I began watching the BBC’s Robin Hood this evening. It has been well received and it is on Netflix, so why not. I watched one episode and realized “This is like Kevin Sorbo as Hercules, but only a third as cartoonish.”
Which was good, because it instantly became background sound, not requiring any real attention. Ascertain the plot, ignore the fight sequences. No one ever really gets hurt. Everyone always escapes captivity. Robin Hood is a terrific shot. We get it.
Here’s the opening sequence:
First of all, how did those guards and horses sneak up on the hunter? Second, the guards never have such an opportunity to share as much character or dialog as they do here. The guards turn into red shirts, willing to spar, easy to knock off. Now the Sheriff, the villian, is delightfully funny.

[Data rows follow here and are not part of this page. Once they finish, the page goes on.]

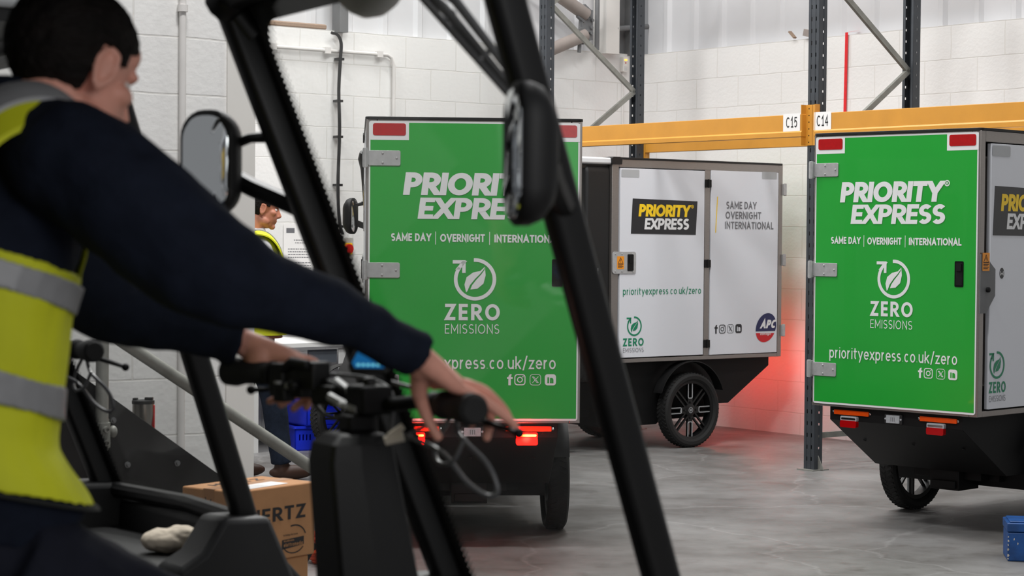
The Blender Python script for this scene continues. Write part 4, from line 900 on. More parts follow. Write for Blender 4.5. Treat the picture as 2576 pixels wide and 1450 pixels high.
    for sg in (1, -1):
        MX = Matrix.Scale(sg, 4, (1, 0, 0))
        obj('shoulder_panel', strap(.035, .205, .004).xf(MX), HIVIS, ve, 'yellow shoulder panel'); obj('reflective_tape', strap(.112, .172, .010).xf(MX), SILV, ve, 'silver shoulder tape')
    g = G(); g.rings(lerp_rings(T, .106, .114, .019, 2)+lerp_rings(T, .103, .113, .008, 2)[::-1], cap=False, closed=True); obj('hem_binding', g, TRIMB, ve, 'dark hem binding')
    g = G(); g.rings([tring(c, rx, ry, .1) for c, rx, ry in ((B(0,-.64,1.10), .17, .135), (B(0,-.65,1.0), .18, .145), (B(0,-.66,.93), .165, .135))])
    for hp, kn, an, toe in KN: g.tube(spline([hp, hp.lerp(kn, .5)+Vector((0, 0, .012)), kn, kn.lerp(an, .5), an], 5), [.120-.0016*i for i in range(6)]+[.112-.005*i for i in range(5)]+[.086-.0028*i for i in range(10)], 16)
    obj('trousers', remesh(g, TROU, .009, 6, .5, 'trousers', (.009, 9, (1, 1, 1))), None, body, 'dark navy work trousers')
    for hp, kn, an, toe in KN:
        g = G(); g.ell(toe+Vector((0, .02, -.0)), (.045, .13, .04)); g.tube([an, an-Vector((0, 0, .06))], .048, 12); obj('shoe', remesh(g, SHOE, .007, 3, .5, 'shoe'), None, body)
seated_driver()

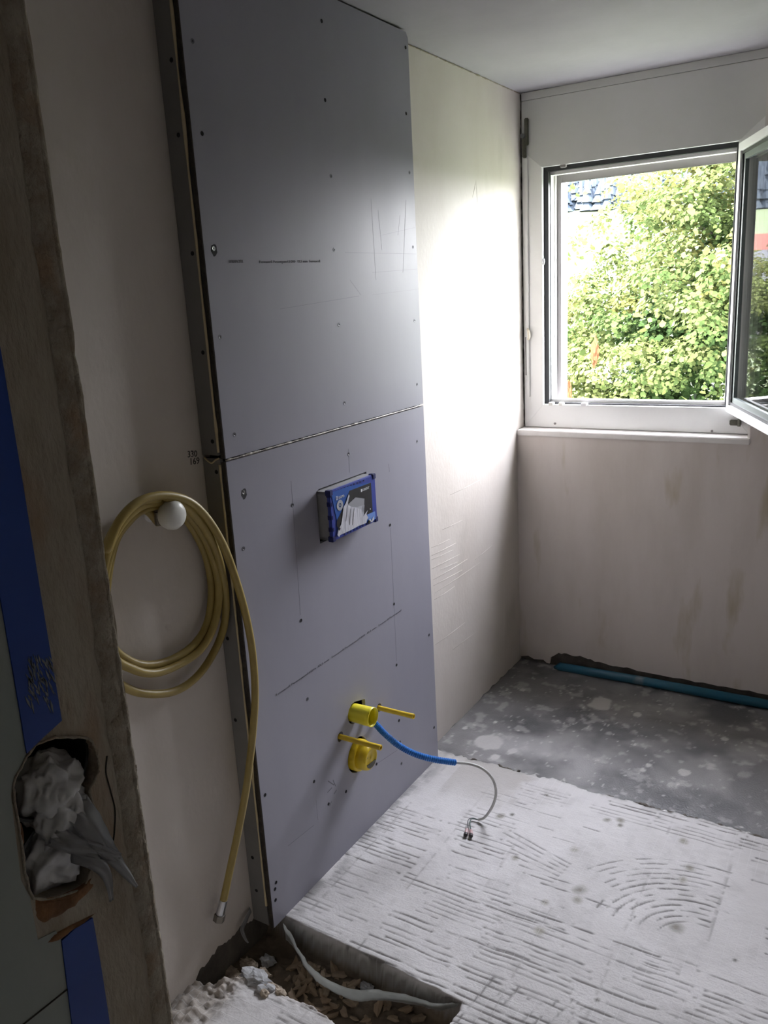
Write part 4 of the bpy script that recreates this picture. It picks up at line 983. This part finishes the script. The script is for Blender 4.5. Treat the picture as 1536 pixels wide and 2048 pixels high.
ribbon([at(150, 1610, 0, XJ + .002), at(178, 1650, 0, XJ + .012), at(205, 1690, 0, XJ + .012), at(228, 1718, 0, XJ + .010), at(252, 1748, 0, XJ + .008), at(270, 1772, 0, XJ + .006)], .034, .004, 'bag_tail', bag, M['bag'], 0)
ribbon([at(150, 1700, 0, XJ + .006), at(190, 1722, 0, XJ + .014), at(212, 1750, 0, XJ + .012), at(218, 1800, 0, XJ + .008)], .026, .006, 'bag_tail', bag, M['bag'], 2)
ribbon([at(105, 1670, 0, XJ + .004), at(150, 1690, 0, XJ + .012), at(200, 1702, 0, XJ + .012), at(236, 1714, 0, XJ + .010)], .024, .010, 'bag_tail', bag, M['bag'], 4)

# ------------------------------------------------------------------ things on the floor
bp0, bp1 = at(1104, 1341, 2, .0), at(1536, 1433, 2, .0)
d = (bp1 - bp0).normalized()
bm = bmesh.new(); Yp = YP - .026
tube(bm, [Vector((bp0.x - .012, Yp - .006, -.012)), Vector((bp0.x + .015, Yp - .004, -.004)), Vector((.5, Yp, .0)), Vector((1.48, Yp, .0))], [.006, .019, .0195, .0195], 20)
tag(obj('blue_pipe', bm, M['blue_pipe'], loc=(.3, Yp, -.02), smooth=True), 'dull blue plastic pipe lying along the foot of the window wall', 'pipe')
# plastic foil standing in the trench
fpx = [(566, 1846, 0.), (582, 1867, -.004), (605, 1910, -.012), (641, 1950, -.022), (703, 1978, -.022), (751, 1979, -.012), (819, 1991, -.010), (869, 2006, -.014), (917, 2006, -.006)]
tp_ = catmull([at(a, b, 2, z) for a, b, z in fpx], 8); bm = bmesh.new(); rows = []
for i, p in enumerate(tp_):
    k = i / (len(tp_) - 1); dep = .062 - .02 * k
    rows.append([bm.verts.new((p.x + .002 * math.sin(i * .9 + j), p.y + (.022 if 3 < j else .006 * j) * (.3 + .9 * k) * (j / 4) + .003 * mnoise.noise(Vector((i * .5, j * .6, 2))), p.z - dep * j / 4 + .002 * mnoise.noise(Vector((i * .8, j, 7))))) for j in range(5)])
for i in range(len(rows) - 1):
    for j in range(4): bm.faces.new((rows[i][j], rows[i][j + 1], rows[i + 1][j + 1], rows[i + 1][j]))
bmesh.ops.solidify(bm, geom=bm.faces[:], thickness=.0012)
tag(obj('plastic_foil', bm, M['foil'], loc=(.2, -.02, -.08), smooth=True), 'strip of grey plastic foil standing along the cut screed in the trench', 'foil')
# dry chips in the trench
def chip_mesh(seed):
    bm = bmesh.new(); n = 9; a = []; 
    for k in range(n):
        t = 2 * math.pi * k / n; r = 1 + .25 * math.sin(seed * 3 + k * 2.3)
        a.append((math.cos(t) * r, math.sin(t) * .48 * r))
    top = [bm.verts.new((x * .021, y * .021, .0035 + .004 * x * x + .003 * y * math.sin(seed))) for x, y in a]; bot = [bm.verts.new((x * .020, y * .020, .004 * x * x - .002)) for x, y in a]
    c = bm.verts.new((0, 0, .006))
    for i in range(n):
        j = (i + 1) % n; bm.faces.new((top[i], top[j], c)); bm.faces.new((bot[i], bot[j], top[j], top[i]))
    bm.faces.new(list(reversed(bot)))
    me = bpy.data.meshes.new('wood_chip'); bmesh.ops.recalc_face_normals(bm, faces=bm.faces[:]); bm.to_mesh(me); bm.free(); me.materials.append(M['chip' if seed % 2 else 'chip2']); return me
CH = [chip_mesh(s) for s in range(6)]
def floor_z(x, y):
    i = int(np.clip(np.searchsorted(xs, x), 0, nx - 1)); j = int(np.clip(np.searchsorted(ys, y), 0, ny - 1)); return float(Z[j, i])
cnt = 0
while cnt < 74:
    if cnt < 40:
        q = at(random.uniform(575, 690), random.uniform(1925, 2035), 2, -.08)
    else:
        q = at(random.uniform(575, 860), random.uniform(1885, 2048), 2, -.085)
    z = floor_z(q.x, q.y)
    if z > -.06 or q.y > .015: 
        if random.random() < .97: continue
        else: cnt += 1; continue
    o = bpy.data.objects.new('wood_chip', CH[cnt % 6]); COL.objects.link(o)
    o.location = (q.x, q.y, z + .003 + .006 * random.random()); o.rotation_euler = (random.uniform(-.5, .5), random.uniform(-.5, .5), random.uniform(0, 6.28))
    s_ = random.uniform(.5, 1.1); o.scale = (s_, s_, s_)
    tag(o, 'dry brown chip lying in the floor trench', 'chip', 'dry chips in the trench'); cnt += 1
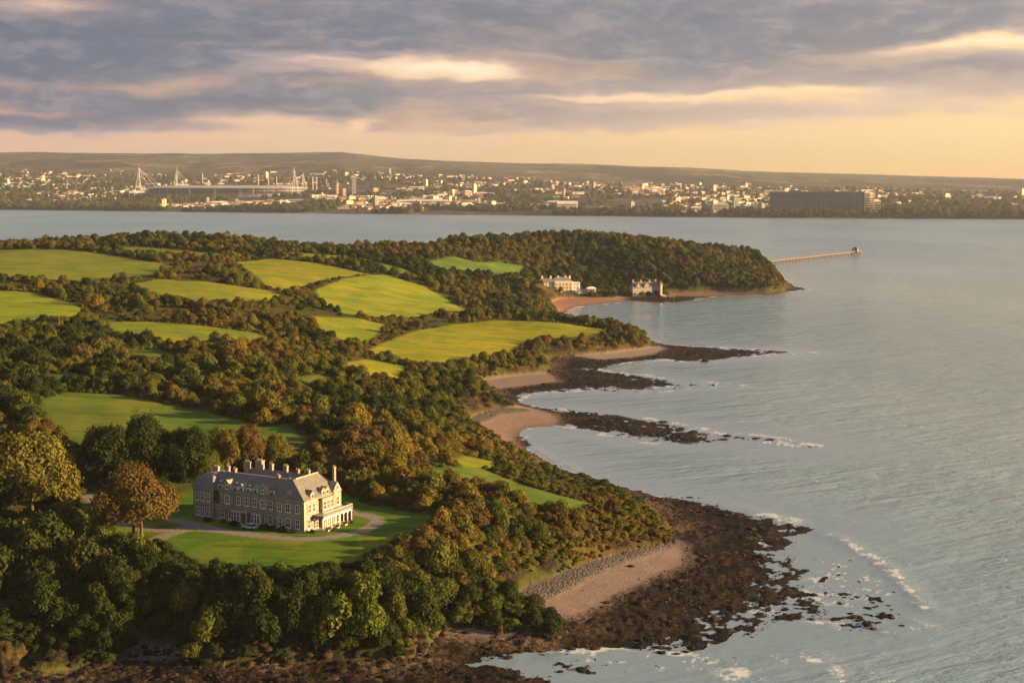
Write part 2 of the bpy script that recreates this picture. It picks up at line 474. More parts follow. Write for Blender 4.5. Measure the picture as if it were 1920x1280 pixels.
DRIVE = [([(165,930),(205,962),(250,985),(300,993),(360,990),(420,996),(480,1003),(560,1010),(620,1006),(670,998),(700,985),(708,974),(690,966),(662,962)], 2.0),
         ([(420,996),(370,984),(330,975)], 2.2), ([(360,990),(320,1000),(285,1014),(262,1022)], 2.2),
         ([(662,962),(640,950)], 1.8)]
DRIVE_LINES = [(level_poly(p, PLAT), w) for p, w in DRIVE]


def polyline_dist(line, x, y, margin=30.0):
    """distance to an open line (worked out near it only)"""
    line = np.asarray(line)[:, :2]
    lo = line.min(0) - margin; hi = line.max(0) + margin
    m = (x > lo[0]) & (x < hi[0]) & (y > lo[1]) & (y < hi[1])
    out_ = np.full(x.shape, margin)
    if m.any():
        xx = x[m]; yy = y[m]; best = np.full(xx.shape, margin)
        for i in range(len(line) - 1):
            ax, ay = line[i]; ex, ey = line[i + 1] - line[i]
            t = np.clip(((xx - ax) * ex + (yy - ay) * ey) / (ex * ex + ey * ey + 1e-9), 0, 1)
            best = np.minimum(best, np.hypot(xx - ax - t * ex, yy - ay - t * ey))
        out_[m] = best
    return out_


def soften(line, n=8):
    """a smooth curve through the points of a line"""
    p = np.asarray(line, float)
    q = np.vstack([2 * p[0] - p[1], p, 2 * p[-1] - p[-2]])
    o = []
    for i in range(1, len(q) - 2):
        for k in range(n):
            t = k / n
            o.append(0.5 * ((2 * q[i]) + (-q[i - 1] + q[i + 1]) * t + (2 * q[i - 1] - 5 * q[i] + 4 * q[i + 1] - q[i + 2]) * t * t + (-q[i - 1] + 3 * q[i] - 3 * q[i + 1] + q[i + 2]) * t ** 3))
    o.append(q[-2])
    return np.array(o)


DRIVE_LINES = [(soften(l), w) for l, w in DRIVE_LINES]


def ground(x, y, detail=True):
    """height of the ground and the distances that decide what covers it"""
    x = np.asarray(x, float); y = np.asarray(y, float)
    dw = signed(W_POLY, x, y)
    dt = signed(T_POLY, x, y)
    h = survey_height(x, y)
    lawn = near_signed(LAWN_POLY, x, y, 60)
    flat = smooth(lawn, -22, 2)
    h = h * (1 - flat) + PLAT * flat
    # beaches
    up = np.clip(dw, 0, None)
    toe_h = 1.9
    b = toe_h * (up / (up + np.clip(-dt, 0, None) + 0.5)) ** 1.15
    sand = np.zeros_like(h)
    for p, c in SAND_POLYS:
        sand = np.maximum(sand, smooth(near_signed(p, x, y), -3, 3))
    shin = np.zeros_like(h)
    for p in SHINGLE_POLYS:
        shin = np.maximum(shin, smooth(near_signed(p, x, y), -1.5, 1.5))
    rock = (1 - sand) * (1 - shin)
    n1 = fbm(x / 11, y / 11, 4, 21); n2 = fbm(x / 3.2, y / 3.2, 4, 22); n3 = fbm(x / 1.3, y / 1.3, 2, 23)
    rough_ = (n1 - 0.5) * 1.1 + (n2 - 0.5) * 1.3 + (n3 - 0.5) * 0.9
    edge = np.exp(-np.abs(dw) / 14.0)
    shore = b + rock * rough_ * (0.75 + 0.3 * edge) * smooth(up, -1, 6) + shin * (1 - np.abs(n1 - 0.5)) * 0.5
    # sea bed
    out_ = np.clip(-dw, 0, None)
    bed = -0.045 * out_ ** 0.9 - 0.02 + (n1 - 0.5) * 0.5 * np.exp(-out_ / 25)+ (n2 - 0.5) * 0.5 * np.exp(-out_ / 10)
    for p, base, amp in SHALLOW_POLYS:
        s = smooth(near_signed(p, x, y, 40), -9, 9)
        bed = np.maximum(bed, bed * (1 - s) + s * (base + ((n1 - 0.5) * 0.35 + (n2 - 0.5) * 1.5 + (n3 - 0.5) * 0.9) * amp))
    low_ = np.where(dw > 0, shore, np.maximum(bed, -4.0))
    # land behind the toe
    k = 1 - np.exp(-np.clip(dt, 0, None) / 4.0)
    cl = smooth(dt, 0, 3) * (1 - smooth(dt, 8, 26))
    crag = ((fbm(x / 6, y / 6, 4, 41) - 0.5) * 5.0 + (fbm(x / 1.7, y / 2.2, 2, 43) - 0.5) * 2.2) * cl * np.where(y < 345, 1.7, 1.0)
    land = toe_h + (np.maximum(h, toe_h + 0.4) - toe_h + crag) * k
    land = np.maximum(land, toe_h)
    # streaky relief of the open fields
    land = land + (fbm(x / 14, y / 22, 3, 61) - 0.5) * 0.7 * smooth(dt, 10, 40) * (1 - flat) + (fbm(x / 60, y / 60, 2, 66) - 0.5) * 2.4 * smooth(dt, 20, 80) * (1 - flat)
    z = np.where(dt > 0, land, low_)
    return dict(z=z, dw=dw, dt=dt, sand=sand, shin=shin, rock=rock, lawn=lawn, cl=cl, h=h)


# polar survey grid, denser where the eye is near
def polar(r0, r1, ratio, fine, fstep, wide, wstep):
    r = [r0]
    while r[-1] < r1: r.append(r[-1] * ratio)
    th = list(np.arange(-fine, fine + 1e-6, fstep))
    th = list(np.arange(-wide, -fine, wstep)) + th + list(np.arange(fine + wstep, wide + 1e-6, wstep))
    R, T = np.meshgrid(np.array(r), np.radians(np.array(th)), indexing='ij')
    return R * np.sin(T), R * np.cos(T)


def grid_mesh(name, X, Y, Z, keep=None, mat=None, attrs=()):
    nr, nt = X.shape
    idx = np.arange(nr * nt).reshape(nr, nt)
    q = np.stack([idx[:-1, :-1], idx[:-1, 1:], idx[1:, 1:], idx[1:, :-1]], -1).reshape(-1, 4)
    if keep is not None:
        kf = keep.ravel()
        q = q[kf[q].any(1)]
    used = np.unique(q)
    re = np.full(nr * nt, -1); re[used] = np.arange(len(used))
    q = re[q]
    co = np.stack([X.ravel()[used], Y.ravel()[used], Z.ravel()[used]], -1)
    me = bpy.data.meshes.new(name)
    me.vertices.add(len(co)); me.vertices.foreach_set('co', co.astype(np.float32).ravel())
    me.loops.add(q.size); me.loops.foreach_set('vertex_index', q.astype(np.int32).ravel())
    me.polygons.add(len(q)); me.polygons.foreach_set('loop_start', np.arange(0, q.size, 4, dtype=np.int32))
    me.polygons.foreach_set('loop_total', np.full(len(q), 4, np.int32))
    me.polygons.foreach_set('use_smooth', np.ones(len(q), bool))
    for an, av in attrs:
        av = np.asarray(av)
        if av.ndim == 2:
            a = me.attributes.new(an, 'FLOAT', 'POINT'); a.data.foreach_set('value', av.ravel()[used].astype(np.float32))
        else:
            c = np.ones((len(used), 4), np.float32); c[:, :3] = av.reshape(-1, 3)[used]
            a = me.attributes.new(an, 'FLOAT_COLOR', 'POINT'); a.data.foreach_set('color', c.ravel())
    me.update(calc_edges=True)
    o = bpy.data.objects.new(name, me)
    COL.objects.link(o)
    if mat: me.materials.append(mat)
    return o


def tag(o, label=None, cat=None, group=None, kind=None):
    if label: o['label'] = label
    if cat: o['category'] = cat
    if group: o['group'] = group
    if kind: o['kind'] = kind
    return o


def material(name):
    m = bpy.data.materials.new(name); m.use_nodes = True
    n = Nodes(m.node_tree); n.n.clear()
    o = n.add('ShaderNodeOutputMaterial')
    b = n.add('ShaderNodeBsdfPrincipled')
    n.l.new(b.outputs[0], o.inputs[0])
    return m, n, b, o


# ground cover colours
GX, GY = polar(205.0, 2420.0, 1.0042, 21.6, 0.082, 48.0, 0.8)
G = ground(GX, GY)
colr = np.zeros(GX.shape + (3,))
nA = fbm(GX / 25, GY / 25, 4, 5); nB = fbm(GX / 5, GY / 5, 3, 6)
under = np.array((0.058, 0.072, 0.018)); bracken = np.array((0.085, 0.066, 0.022))
u = smooth(nA, 0.40, 0.62)[..., None]
colr[:] = under * (1 - u) + bracken * u


def lay(c, w):
    global colr
    w = w[..., None]
    colr = colr * (1 - w) + np.asarray(c) * w


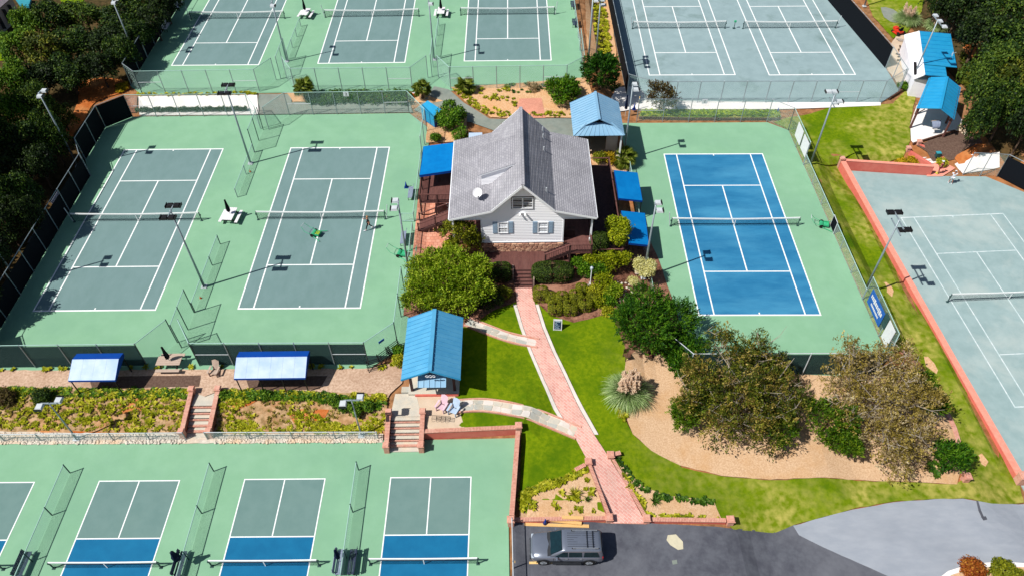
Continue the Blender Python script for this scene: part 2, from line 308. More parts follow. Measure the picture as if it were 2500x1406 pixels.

His heavy is the most cardboard character you’ve seen in a while, though.
The biggest things are the modern sensibilities, put I’m a fantasy character purist. Fiction should be just so. The 20th and 21st Century were deliberately shoehorned into a tale set in the 12th. Of course there is modern foreign policy symbolism for the BBC viewing audience. They are not very subtle about it, but you’ve trained yourself to excuse much of that, anyway. One character, who only appears for one episode (so far) was wearing modern camouflage. The clip you just saw shows one of the evil character demonstrating a remarkable alacrity for wigs and latex disguises. These sorts of things take me right out of it, but then Robin Hood shoots his bow and the music blares and we’re off on another easy adventure!
When they inevitably make the American version they need Paul Giamatti as Much.
We’re in the stretch run of the black and white series. There are six additions to the sometimes-active-sometimes-dormant section today. These are all pictures from Samford. An office down the hall from mine flooded in the fall and I rescued these photographs from a filing cabinet.
There are some pretty remarkable stories in this bunch, including this lovely lady, who worked until she was almost 90.